Description of the task
Leaving the pictures out, print the lines from the first line of the listing through the line containing "img[m] = ROSE", exactly as they read, and no others.

+++

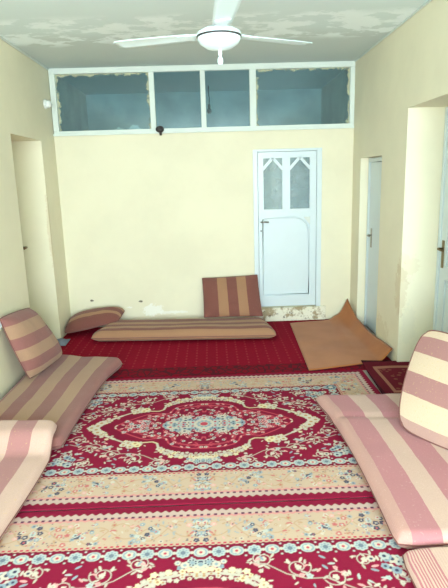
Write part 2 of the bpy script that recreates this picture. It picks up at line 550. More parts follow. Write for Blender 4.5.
def rug_pattern():
    nx, ny = int(2 * RL / RES), int(2 * RW / RES)
    xs = -RL + (np.arange(nx) + .5) * RES
    ys = -RW + (np.arange(ny) + .5) * RES
    X, Y = np.meshgrid(xs, ys)
    rng = np.random.RandomState(11)
    img = np.zeros((ny, nx, 3), np.float32)
    cc = lambda *c: np.array(s2l(c), np.float32)
    FIELD, DEEP, CRM, IVO = cc(130, 17, 52), cc(104, 12, 42), cc(200, 192, 178), cc(192, 169, 148)
    BLU, DBL, ROSE, PINK, TAN, GRY = cc(138, 160, 172), cc(58, 68, 94), cc(190, 70, 88), cc(222, 160, 160), cc(178, 138, 100), cc(178, 188, 186)
    YEL = cc(218, 206, 168)
    dx, dy = RL - np.abs(X), RW - np.abs(Y)
    d = np.minimum(dx, dy)
    along = np.where(dy < dx, X, Y)
    img[:] = FIELD
    img[d < .43] = DEEP * .4 + FIELD * .6
    sc1 = .338 + .003 * np.cos(along * 2 * PI / .03)
    img[d < sc1] = IVO
    sc2 = .10 + .005 * np.cos(along * 2 * PI / .045)
    img[d < sc2 + .016] = PINK * .5 + ROSE * .3 + IVO * .2
    img[d < sc2] = CRM * .3 + PINK * .22 + IVO * .3 + BLU * .12
    img[d < .056 + .008 * np.cos(along * 2 * PI / .045)] = FIELD * .85 + DEEP * .15
    m = (np.abs(d - .095) < .008) & (np.cos(along * 2 * PI / .0375) > .1)
    img[m] = DBL * .6 + FIELD * .4
    m = (np.abs(d - .325) < .006) & (np.cos(along * 2 * PI / .03) > 0)
    img[m] = ROSE

    def blob(x, y, r, col, ax=1., ang=0.):
        R = r * max(ax, 1) + RES
        i0, i1 = int((x - R + RL) / RES), int((x + R + RL) / RES) + 2
        j0, j1 = int((y - R + RW) / RES), int((y + R + RW) / RES) + 2
        i0, j0 = max(i0, 0), max(j0, 0)
        if i1 <= i0 or j1 <= j0 or i0 >= nx or j0 >= ny:
            return
        sx, sy = X[j0:j1, i0:i1] - x, Y[j0:j1, i0:i1] - y
        c, s = math.cos(ang), math.sin(ang)
        u, v = (sx * c + sy * s) / ax, -sx * s + sy * c
        img[j0:j1, i0:i1][u * u + v * v < r * r] = col

    def blob4(x, y, r, col, ax=1., ang=0.):
        for a in ((1, 1), (-1, 1), (1, -1), (-1, -1)):
            blob(x * a[0], y * a[1], r, col, ax, ang if a[0] * a[1] > 0 else -ang)

    def stroke4(pts, w, col):
        for (x0, y0), (x1, y1) in zip(pts, pts[1:]):
            n = max(1, int(math.hypot(x1 - x0, y1 - y0) / max(w * .6, .003)))
            for k in range(n):
                blob4(x0 + (x1 - x0) * k / n, y0 + (y1 - y0) * k / n, w, col)

    def flower(x, y, r, petal, eye, n=6, rot=0., ring=None, fn=blob4):
        for k in range(n):
            a = rot + k * 2 * PI / n
            fn(x + math.cos(a) * r * .62, y + math.sin(a) * r * .62, r * .42, petal)
        if ring is not None:
            for k in range(n):
                a = rot + k * 2 * PI / n
                fn(x + math.cos(a) * r * .6, y + math.sin(a) * r * .6, r * .17, ring)
        fn(x, y, r * .38, eye)

    def leaf(x, y, l, ang, col):
        blob4(x, y, l * .32, col, 2.6, ang)

    def spiral(x, y, r, turns, a0, sgn, col, w=.0045):
        pts = []
        for k in range(int(18 * turns) + 1):
            q = k / (18 * turns)
            a = a0 + sgn * q * turns * 2 * PI
            pts.append((x + math.cos(a) * r * (1 - .8 * q), y + math.sin(a) * r * (1 - .8 * q)))
        stroke4(pts, w, col)
        for k in range(2, len(pts) - 4, 5):
            px, py = pts[k]
            an = math.atan2(py - y, px - x)
            leaf(px + math.cos(an) * .018, py + math.sin(an) * .018, .02, an + .6, col)
        return pts

    # guard stripe: chain of rosettes
    step = .088
    for axis in (0, 1):
        n = int((RL if axis == 0 else RW) / step) + 1
        for k in range(n):
            q = k * step
            if (axis == 0 and q > RL - .35) or (axis == 1 and q > RW - .35):
                continue
            pos = (q, RW - .39) if axis == 0 else (RL - .39, q)
            if k % 2:
                flower(*pos, .036, GRY, DBL * .5 + BLU * .5, 8, 0, BLU)
            else:
                blob4(*pos, .033, GRY, 1.15, 0 if axis == 0 else PI / 2)
                blob4(*pos, .026, BLU, 1.15, 0 if axis == 0 else PI / 2)
                flower(*pos, .022, CRM, ROSE, 5)
            mid = (q + step / 2, RW - .39) if axis == 0 else (RL - .39, q + step / 2)
            blob4(*mid, .010, CRM)
            for o in (-.036, .036):
                blob4(mid[0] + (0 if axis == 0 else o), mid[1] + (o if axis == 0 else 0), .007, GRY)
    flower(RL - .39, RW - .39, .05, BLU, CRM, 8, 0, DBL)
    # beige border: sprays of small blue flowers between faint tan vines
    for axis in (0, 1):
        LN = (RL if axis == 0 else RW) - .12
        q = 0.
        tt = lambda a, b: (a, RW - b) if axis == 0 else (RL - b, a)
        for ph, am in ((0, .05), (2.4, .075)):
            pts = [tt(a, .22 + am * math.sin(a * 2 * PI / .31 + ph)) for a in np.arange(0, LN, .02)]
            stroke4(pts, .0032, TAN * .6 + IVO * .4)
        k = 0
        soft = lambda c, f=.8: c * f + IVO * (1 - f)
        while q < LN:
            blue = k % 3 == 0
            for j in range(20 if blue else 11):
                a, b = abs(q + rng.uniform(-.07, .07)), .22 + rng.uniform(-.085, .085)
                c = soft((BLU, BLU, GRY, DBL, CRM)[rng.randint(5)], 1.) if blue else soft((TAN, PINK, ROSE, CRM, BLU)[rng.randint(5)], .7)
                if blue or rng.rand() < .3:
                    flower(*tt(a, b), rng.uniform(.009, .018), c, soft((DBL, ROSE, CRM)[rng.randint(3)]), 5, rng.rand() * 3)
                else:
                    leaf(*tt(a, b), rng.uniform(.012, .02), rng.rand() * PI, c)
            for j in range(16):
                a, b = abs(q + rng.uniform(-.08, .08)), .22 + rng.uniform(-.1, .1)
                blob4(*tt(a, b), rng.uniform(.003, .0055), soft((DBL, TAN, ROSE, BLU)[rng.randint(4)], .7))
            q += .1; k += 1

    # medallion
    quarter = [(0, .455), (.10, .452), (.19, .435), (.265, .40), (.31, .34), (.325, .275), (.36, .25), (.43, .255), (.50, .27), (.57, .235), (.64, .185), (.71, .13), (.77, .08), (.815, .035), (.83, 0)]

    def inside(x, y, s=1.):
        x, y = abs(x) / s, abs(y) / s
        for (x0, y0), (x1, y1) in zip(quarter, quarter[1:]):
            if x0 <= x <= x1:
                return y < y0 + (y1 - y0) * (x - x0) / max(x1 - x0, 1e-6)
        return False
    qx = np.array([q[0] for q in quarter]); qy = np.array([q[1] for q in quarter])

    def mask(s):
        return np.abs(Y) / s < np.interp(np.abs(X) / s, qx, qy, right=-1)
    # field scrollwork first
    for (x, y, r, a0, sg) in ((.30, .535, .05, 2.5, 1), (.46, .47, .062, .4, -1), (.62, .40, .055, 3.5, 1), (.75, .30, .06, 1.0, -1), (.90, .18, .065, 2.0, 1), (.93, .40, .05, 5.0, -1), (.78, .50, .045, .2, 1), (.96, .04, .05, 4.0, 1)):
        spiral(x, y, r, 1.5, a0, sg, CRM * .85, .0034)
        flower(x, y, .016, CRM, CRM, 5, a0)
    stroke4([(.22 + .09 * k, .515 - .035 * k + .022 * math.sin(k * 1.9)) for k in range(9)], .0034, CRM * .8)
    for k in range(210):
        x, y = rng.uniform(.0, RL - .45), rng.uniform(.0, RW - .45)
        if inside(x, y, 1.07):
            continue
        c = (CRM, CRM, CRM, GRY, BLU, PINK)[rng.randint(6)]
        if rng.rand() < .22:
            flower(x, y, rng.uniform(.010, .019), c, c * .8, 5, rng.rand() * 3)
        else:
            leaf(x, y, rng.uniform(.012, .024), rng.rand() * PI, c)
    # corner bunches of blue flowers
    for k in range(16):
        a = rng.rand() * PI / 2; rr = rng.uniform(0, .2)
        flower(RL - .47 - rr * math.cos(a), RW - .47 - rr * math.sin(a) * .7, rng.uniform(.018, .03), (BLU, GRY, CRM)[rng.randint(3)], DBL, 6)
    # pendants above and below the medallion
    for (px, py, r) in ((0, .515, .035), (.04, .53, .03), (.02, .49, .022), (.075, .515, .022), (.11, .53, .016)):
        flower(px, py, r, GRY if r > .025 else CRM, BLU, 7, 0, DBL if r > .025 else None)
    img[mask(1.0)] = FIELD * .75 + DEEP * .25
    stroke4(quarter[:6], .009, CRM * .9); stroke4(quarter[5:9], .007, YEL * .9); stroke4(quarter[8:11], .008, CRM * .9); stroke4(quarter[10:], .012, CRM)
    for i, ((x0, y0), (x1, y1)) in enumerate(zip(quarter, quarter[1:])):
        for k in range(3):
            q = (k + .5) / 3
            x, y = x0 + (x1 - x0) * q, y0 + (y1 - y0) * q
            if .31 < x < .44 or (.55 < x < .7 and rng.rand() < .6):
                continue
            an = math.atan2(y1 - y0, x1 - x0) + PI / 2
            for s in (-1, 1):
                j = rng.uniform(.008, .032)
                flower(x + math.cos(an) * j * s, y + math.sin(an) * j * s, rng.uniform(.011, .02), CRM * rng.uniform(.8, 1) if rng.rand() < .75 else YEL, TAN if rng.rand() < .3 else CRM, 5, rng.rand() * 3)
            if rng.rand() < .6:
                blob4(x, y, .006, TAN)
    for (x, y) in ((.46, .29), (.51, .305), (.56, .275), (.48, .262), (.53, .25)):
        flower(x, y, .028, CRM if x > .5 else YEL, TAN, 6)
    for (x, y) in ((.80, .03), (.84, .0), (.78, .075)):
        flower(x, y, .034, CRM, TAN, 6)
    # inner lozenge in rose line work
    for s, c, w in ((.80, ROSE, .006), (.70, ROSE * .8, .010)):
        stroke4([(x * s, y * s) for x, y in quarter], w, c)
    for k in range(230):
        x, y = rng.uniform(0, .68), rng.uniform(0, .36)
        if inside(x, y, .82):
            c = (ROSE, ROSE, PINK, CRM, GRY)[rng.randint(5)]
            (leaf(x, y, .02, rng.rand() * PI, c) if rng.rand() < .6 else flower(x, y, .014, c, DEEP, 5))
    # blue heart
    for k in range(52):
        a = rng.rand() * PI / 2; rr = math.sqrt(rng.rand())
        flower(.30 * rr * math.cos(a), .135 * rr * math.sin(a), rng.uniform(.014, .030), (BLU, GRY, BLU, CRM)[rng.randint(4)], (DBL, ROSE, DBL)[rng.randint(3)], 6, rng.rand() * 3)
    for k in range(18):
        flower(.36 + .2 * rng.rand(), .09 * rng.rand(), rng.uniform(.012, .02), (GRY, PINK)[rng.randint(2)], DBL, 5)
    flower(0, 0, .075, CRM, ROSE, 10, 0, BLU)
    # average 2x2 down to the mesh grid
    img = img.reshape(ny // 2, 2, nx // 2, 2, 3).mean((1, 3))
    return img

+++

Response
Write part 2 of the bpy script that recreates this picture. It picks up at line 550. More parts follow. Write for Blender 4.5.
def rug_pattern():
    nx, ny = int(2 * RL / RES), int(2 * RW / RES)
    xs = -RL + (np.arange(nx) + .5) * RES
    ys = -RW + (np.arange(ny) + .5) * RES
    X, Y = np.meshgrid(xs, ys)
    rng = np.random.RandomState(11)
    img = np.zeros((ny, nx, 3), np.float32)
    cc = lambda *c: np.array(s2l(c), np.float32)
    FIELD, DEEP, CRM, IVO = cc(130, 17, 52), cc(104, 12, 42), cc(200, 192, 178), cc(192, 169, 148)
    BLU, DBL, ROSE, PINK, TAN, GRY = cc(138, 160, 172), cc(58, 68, 94), cc(190, 70, 88), cc(222, 160, 160), cc(178, 138, 100), cc(178, 188, 186)
    YEL = cc(218, 206, 168)
    dx, dy = RL - np.abs(X), RW - np.abs(Y)
    d = np.minimum(dx, dy)
    along = np.where(dy < dx, X, Y)
    img[:] = FIELD
    img[d < .43] = DEEP * .4 + FIELD * .6
    sc1 = .338 + .003 * np.cos(along * 2 * PI / .03)
    img[d < sc1] = IVO
    sc2 = .10 + .005 * np.cos(along * 2 * PI / .045)
    img[d < sc2 + .016] = PINK * .5 + ROSE * .3 + IVO * .2
    img[d < sc2] = CRM * .3 + PINK * .22 + IVO * .3 + BLU * .12
    img[d < .056 + .008 * np.cos(along * 2 * PI / .045)] = FIELD * .85 + DEEP * .15
    m = (np.abs(d - .095) < .008) & (np.cos(along * 2 * PI / .0375) > .1)
    img[m] = DBL * .6 + FIELD * .4
    m = (np.abs(d - .325) < .006) & (np.cos(along * 2 * PI / .03) > 0)
    img[m] = ROSE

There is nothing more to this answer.